In other words, the assembly at the gate in the Old Testament was an assembly of the tsaddiqim. And that matters for Christians today. When the Apostle Paul sought a word to use for “church,” he chose the Greek word ecclesia. This is a notable selection since other Greek words were available to denote the idea of assemblies or gatherings. Ecclesia was the word specifically used in the Septuagint (the Old Testament translated into Greek) to mean the assembly at the public gate – i.e., the assembly of the tsaddiqim.[1]

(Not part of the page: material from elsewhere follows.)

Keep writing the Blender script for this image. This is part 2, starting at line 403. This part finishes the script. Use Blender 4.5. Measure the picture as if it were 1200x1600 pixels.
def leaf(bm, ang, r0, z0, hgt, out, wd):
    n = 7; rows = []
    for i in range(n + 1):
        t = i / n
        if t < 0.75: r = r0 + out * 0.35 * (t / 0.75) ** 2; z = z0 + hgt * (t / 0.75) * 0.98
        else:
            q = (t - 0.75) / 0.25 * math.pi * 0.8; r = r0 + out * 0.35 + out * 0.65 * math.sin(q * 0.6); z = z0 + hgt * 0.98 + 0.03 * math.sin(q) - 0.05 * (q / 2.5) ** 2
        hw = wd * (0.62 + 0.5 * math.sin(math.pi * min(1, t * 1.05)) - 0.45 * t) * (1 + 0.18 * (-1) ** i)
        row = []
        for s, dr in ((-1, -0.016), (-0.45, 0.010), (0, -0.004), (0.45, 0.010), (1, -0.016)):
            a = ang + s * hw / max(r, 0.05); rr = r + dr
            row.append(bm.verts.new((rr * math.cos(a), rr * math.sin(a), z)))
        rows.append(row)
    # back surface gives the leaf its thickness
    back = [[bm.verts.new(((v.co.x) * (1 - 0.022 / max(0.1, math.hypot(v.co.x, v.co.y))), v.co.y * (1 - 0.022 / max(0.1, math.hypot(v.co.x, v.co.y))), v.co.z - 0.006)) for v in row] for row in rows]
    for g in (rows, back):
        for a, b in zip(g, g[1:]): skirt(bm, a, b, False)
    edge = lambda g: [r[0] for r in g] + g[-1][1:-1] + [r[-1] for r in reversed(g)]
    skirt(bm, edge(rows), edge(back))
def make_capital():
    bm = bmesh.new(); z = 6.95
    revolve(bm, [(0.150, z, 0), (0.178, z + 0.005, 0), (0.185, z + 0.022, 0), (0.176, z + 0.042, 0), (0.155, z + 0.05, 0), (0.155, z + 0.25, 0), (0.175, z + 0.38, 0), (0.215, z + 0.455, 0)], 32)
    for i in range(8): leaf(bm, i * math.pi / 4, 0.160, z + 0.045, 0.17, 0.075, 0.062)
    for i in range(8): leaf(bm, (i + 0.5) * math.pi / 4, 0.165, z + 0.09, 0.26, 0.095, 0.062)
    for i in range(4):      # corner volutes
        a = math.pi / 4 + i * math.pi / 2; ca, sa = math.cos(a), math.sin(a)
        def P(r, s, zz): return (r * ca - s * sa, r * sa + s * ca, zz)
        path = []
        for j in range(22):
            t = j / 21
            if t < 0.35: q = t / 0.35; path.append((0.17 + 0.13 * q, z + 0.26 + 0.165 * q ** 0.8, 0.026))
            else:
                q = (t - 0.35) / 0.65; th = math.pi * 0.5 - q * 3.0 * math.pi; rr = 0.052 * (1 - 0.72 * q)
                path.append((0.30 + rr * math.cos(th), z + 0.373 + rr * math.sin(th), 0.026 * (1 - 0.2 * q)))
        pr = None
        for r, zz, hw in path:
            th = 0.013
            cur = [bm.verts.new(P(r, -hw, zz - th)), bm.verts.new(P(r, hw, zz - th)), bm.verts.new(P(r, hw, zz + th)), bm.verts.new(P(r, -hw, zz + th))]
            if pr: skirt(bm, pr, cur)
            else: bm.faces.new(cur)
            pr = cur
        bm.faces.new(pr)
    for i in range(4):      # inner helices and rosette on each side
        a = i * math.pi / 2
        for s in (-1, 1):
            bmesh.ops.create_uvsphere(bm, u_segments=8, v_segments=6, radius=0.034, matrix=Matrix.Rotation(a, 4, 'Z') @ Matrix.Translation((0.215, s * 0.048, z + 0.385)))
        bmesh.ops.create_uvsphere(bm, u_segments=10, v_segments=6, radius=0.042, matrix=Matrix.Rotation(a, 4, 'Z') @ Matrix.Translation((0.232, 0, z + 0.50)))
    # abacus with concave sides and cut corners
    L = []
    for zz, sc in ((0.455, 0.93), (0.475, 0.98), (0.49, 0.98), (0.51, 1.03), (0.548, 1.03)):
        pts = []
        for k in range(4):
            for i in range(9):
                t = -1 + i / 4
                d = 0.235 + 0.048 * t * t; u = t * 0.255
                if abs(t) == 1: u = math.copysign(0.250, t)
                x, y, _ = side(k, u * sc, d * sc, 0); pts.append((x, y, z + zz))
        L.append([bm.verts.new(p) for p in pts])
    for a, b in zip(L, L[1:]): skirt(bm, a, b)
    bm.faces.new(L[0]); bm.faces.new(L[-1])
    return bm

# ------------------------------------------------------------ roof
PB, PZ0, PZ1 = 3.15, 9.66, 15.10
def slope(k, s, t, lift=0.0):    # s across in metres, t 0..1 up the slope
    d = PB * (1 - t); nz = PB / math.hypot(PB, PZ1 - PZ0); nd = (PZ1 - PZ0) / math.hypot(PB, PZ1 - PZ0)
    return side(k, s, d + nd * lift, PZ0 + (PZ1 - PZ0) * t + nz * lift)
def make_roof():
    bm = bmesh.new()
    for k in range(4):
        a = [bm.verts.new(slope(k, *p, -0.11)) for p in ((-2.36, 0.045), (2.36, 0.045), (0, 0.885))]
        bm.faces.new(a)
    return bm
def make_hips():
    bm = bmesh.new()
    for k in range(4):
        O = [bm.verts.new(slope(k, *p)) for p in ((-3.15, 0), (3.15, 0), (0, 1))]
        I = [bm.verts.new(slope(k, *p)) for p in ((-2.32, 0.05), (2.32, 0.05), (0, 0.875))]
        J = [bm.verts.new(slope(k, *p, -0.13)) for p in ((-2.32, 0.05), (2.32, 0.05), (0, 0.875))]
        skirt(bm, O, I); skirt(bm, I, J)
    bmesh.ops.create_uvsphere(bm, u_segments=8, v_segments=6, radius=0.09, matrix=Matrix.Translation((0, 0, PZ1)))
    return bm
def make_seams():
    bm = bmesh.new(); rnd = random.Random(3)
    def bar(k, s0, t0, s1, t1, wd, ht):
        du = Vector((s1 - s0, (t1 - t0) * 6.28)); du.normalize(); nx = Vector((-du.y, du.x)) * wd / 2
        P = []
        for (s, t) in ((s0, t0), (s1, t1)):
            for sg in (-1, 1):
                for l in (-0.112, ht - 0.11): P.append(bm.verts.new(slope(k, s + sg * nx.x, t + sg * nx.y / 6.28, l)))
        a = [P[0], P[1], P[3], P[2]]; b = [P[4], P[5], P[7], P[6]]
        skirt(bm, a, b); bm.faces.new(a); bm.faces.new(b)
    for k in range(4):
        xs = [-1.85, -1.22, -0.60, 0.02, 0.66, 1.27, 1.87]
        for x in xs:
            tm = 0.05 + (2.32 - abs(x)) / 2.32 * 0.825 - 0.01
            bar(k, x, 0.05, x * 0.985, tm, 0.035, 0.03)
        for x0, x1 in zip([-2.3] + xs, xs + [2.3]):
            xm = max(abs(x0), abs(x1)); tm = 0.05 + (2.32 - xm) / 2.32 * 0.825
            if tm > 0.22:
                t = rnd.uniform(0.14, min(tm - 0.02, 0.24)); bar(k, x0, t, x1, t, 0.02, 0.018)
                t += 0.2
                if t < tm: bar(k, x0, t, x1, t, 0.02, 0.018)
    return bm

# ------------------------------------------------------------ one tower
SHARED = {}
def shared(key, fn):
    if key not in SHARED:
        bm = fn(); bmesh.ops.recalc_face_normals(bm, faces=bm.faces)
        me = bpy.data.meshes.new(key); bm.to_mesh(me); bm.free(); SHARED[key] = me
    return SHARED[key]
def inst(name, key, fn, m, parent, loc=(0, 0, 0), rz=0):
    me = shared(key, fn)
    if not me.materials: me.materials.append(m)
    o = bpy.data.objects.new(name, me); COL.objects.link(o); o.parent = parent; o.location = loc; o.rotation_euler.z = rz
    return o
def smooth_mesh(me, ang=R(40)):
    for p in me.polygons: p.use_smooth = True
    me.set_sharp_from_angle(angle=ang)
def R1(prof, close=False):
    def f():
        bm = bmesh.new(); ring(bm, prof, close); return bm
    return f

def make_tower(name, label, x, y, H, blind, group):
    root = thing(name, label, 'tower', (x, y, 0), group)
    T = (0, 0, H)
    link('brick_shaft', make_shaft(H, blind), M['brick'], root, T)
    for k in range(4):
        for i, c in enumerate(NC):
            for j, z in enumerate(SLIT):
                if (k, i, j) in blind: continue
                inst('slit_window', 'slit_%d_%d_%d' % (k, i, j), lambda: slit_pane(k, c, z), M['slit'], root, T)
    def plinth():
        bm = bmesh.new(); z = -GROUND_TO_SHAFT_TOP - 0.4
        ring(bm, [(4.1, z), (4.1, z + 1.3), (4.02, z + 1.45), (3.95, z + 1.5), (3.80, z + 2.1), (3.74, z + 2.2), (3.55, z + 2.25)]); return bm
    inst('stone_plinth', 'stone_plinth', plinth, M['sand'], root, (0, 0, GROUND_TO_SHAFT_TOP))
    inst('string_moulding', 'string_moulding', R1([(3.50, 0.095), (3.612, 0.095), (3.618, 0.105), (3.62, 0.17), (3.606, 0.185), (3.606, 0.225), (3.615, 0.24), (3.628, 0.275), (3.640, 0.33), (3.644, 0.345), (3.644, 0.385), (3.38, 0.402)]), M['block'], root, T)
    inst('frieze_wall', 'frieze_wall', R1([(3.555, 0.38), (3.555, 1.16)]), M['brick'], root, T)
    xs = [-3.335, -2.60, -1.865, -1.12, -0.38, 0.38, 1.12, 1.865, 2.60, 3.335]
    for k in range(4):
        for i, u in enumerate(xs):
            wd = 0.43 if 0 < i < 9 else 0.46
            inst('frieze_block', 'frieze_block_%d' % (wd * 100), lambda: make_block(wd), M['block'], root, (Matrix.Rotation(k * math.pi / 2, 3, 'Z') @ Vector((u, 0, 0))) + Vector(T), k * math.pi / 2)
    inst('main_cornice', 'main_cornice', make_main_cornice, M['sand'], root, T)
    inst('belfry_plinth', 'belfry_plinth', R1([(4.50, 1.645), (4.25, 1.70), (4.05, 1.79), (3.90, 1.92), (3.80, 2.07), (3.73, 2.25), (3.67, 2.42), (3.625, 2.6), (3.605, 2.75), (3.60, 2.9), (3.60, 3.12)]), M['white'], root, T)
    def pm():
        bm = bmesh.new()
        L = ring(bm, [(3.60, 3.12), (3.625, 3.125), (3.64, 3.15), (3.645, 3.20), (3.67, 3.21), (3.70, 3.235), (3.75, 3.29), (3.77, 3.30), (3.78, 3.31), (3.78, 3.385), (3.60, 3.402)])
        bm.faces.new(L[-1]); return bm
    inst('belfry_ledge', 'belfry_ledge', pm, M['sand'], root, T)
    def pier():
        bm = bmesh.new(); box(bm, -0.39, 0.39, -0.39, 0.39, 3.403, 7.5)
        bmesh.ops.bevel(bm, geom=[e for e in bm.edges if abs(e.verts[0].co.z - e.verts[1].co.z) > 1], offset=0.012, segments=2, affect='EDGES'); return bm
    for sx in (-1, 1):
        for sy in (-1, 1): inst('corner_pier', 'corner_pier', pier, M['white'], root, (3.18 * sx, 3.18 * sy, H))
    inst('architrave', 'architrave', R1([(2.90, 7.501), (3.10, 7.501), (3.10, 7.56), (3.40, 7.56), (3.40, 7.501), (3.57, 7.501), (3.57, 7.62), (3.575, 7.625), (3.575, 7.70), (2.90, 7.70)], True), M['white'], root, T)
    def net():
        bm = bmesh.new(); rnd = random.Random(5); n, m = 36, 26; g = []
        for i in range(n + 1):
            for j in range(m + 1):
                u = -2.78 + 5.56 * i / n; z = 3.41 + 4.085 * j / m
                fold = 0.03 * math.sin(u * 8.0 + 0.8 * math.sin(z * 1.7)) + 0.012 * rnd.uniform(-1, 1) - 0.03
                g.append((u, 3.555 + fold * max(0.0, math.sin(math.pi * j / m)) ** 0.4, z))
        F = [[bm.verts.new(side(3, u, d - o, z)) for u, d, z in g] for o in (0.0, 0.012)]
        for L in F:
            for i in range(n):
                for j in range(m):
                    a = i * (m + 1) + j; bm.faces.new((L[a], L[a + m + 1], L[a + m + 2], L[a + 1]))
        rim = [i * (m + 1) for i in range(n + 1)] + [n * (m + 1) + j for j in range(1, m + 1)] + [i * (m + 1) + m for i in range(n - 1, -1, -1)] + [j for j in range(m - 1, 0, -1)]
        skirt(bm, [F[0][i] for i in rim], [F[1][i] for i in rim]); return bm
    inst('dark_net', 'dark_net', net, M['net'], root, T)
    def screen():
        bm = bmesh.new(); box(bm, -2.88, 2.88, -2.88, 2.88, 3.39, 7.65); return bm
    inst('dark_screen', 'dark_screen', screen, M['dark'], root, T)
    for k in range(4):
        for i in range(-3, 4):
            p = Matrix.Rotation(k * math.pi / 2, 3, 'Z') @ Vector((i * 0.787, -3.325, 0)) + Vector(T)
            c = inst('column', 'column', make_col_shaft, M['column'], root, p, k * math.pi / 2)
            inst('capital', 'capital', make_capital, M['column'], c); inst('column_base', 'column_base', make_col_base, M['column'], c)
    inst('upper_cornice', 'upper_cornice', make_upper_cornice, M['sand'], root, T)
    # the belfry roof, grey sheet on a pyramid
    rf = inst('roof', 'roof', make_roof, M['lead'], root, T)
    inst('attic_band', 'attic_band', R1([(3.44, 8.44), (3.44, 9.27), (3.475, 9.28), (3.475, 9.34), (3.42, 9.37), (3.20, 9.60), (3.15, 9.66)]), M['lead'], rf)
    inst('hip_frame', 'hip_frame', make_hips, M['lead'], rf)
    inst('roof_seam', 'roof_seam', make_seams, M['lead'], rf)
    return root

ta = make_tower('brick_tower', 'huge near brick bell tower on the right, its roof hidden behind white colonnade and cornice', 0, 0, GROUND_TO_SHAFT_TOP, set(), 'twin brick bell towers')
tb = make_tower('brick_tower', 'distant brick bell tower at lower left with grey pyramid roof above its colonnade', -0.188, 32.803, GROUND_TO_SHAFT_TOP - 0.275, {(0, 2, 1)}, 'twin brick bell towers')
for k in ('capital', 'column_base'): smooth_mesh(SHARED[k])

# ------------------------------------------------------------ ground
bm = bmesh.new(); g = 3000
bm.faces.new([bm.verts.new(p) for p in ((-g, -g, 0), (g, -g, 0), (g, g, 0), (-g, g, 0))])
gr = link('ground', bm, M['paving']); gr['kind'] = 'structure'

This means that Paul’s word for church, the ecclesia, denotes an assembly of the people who are charged with matters of common welfare, to look out for the commonwealth, who are committed to the common good.In the past 100 years there’s been an imbalance, with neglect of justice by the church. For Paul, “church” was not meant to be a body of people concerned only with their own fellowship. The “church” was never meant to extract itself from the cares of the larger community, to form a “holy huddle.” No. The church – the ecclesia, the assembly at the gate – is to give itself for the life and flourishing of the community. This is what it means to “do justice.” This is an area where we have to be especially intentional; an area that affects greatly the common good of our communities.
[1] I am indebted to Steve Haynor, President of Columbia Theological Seminary, for this insight.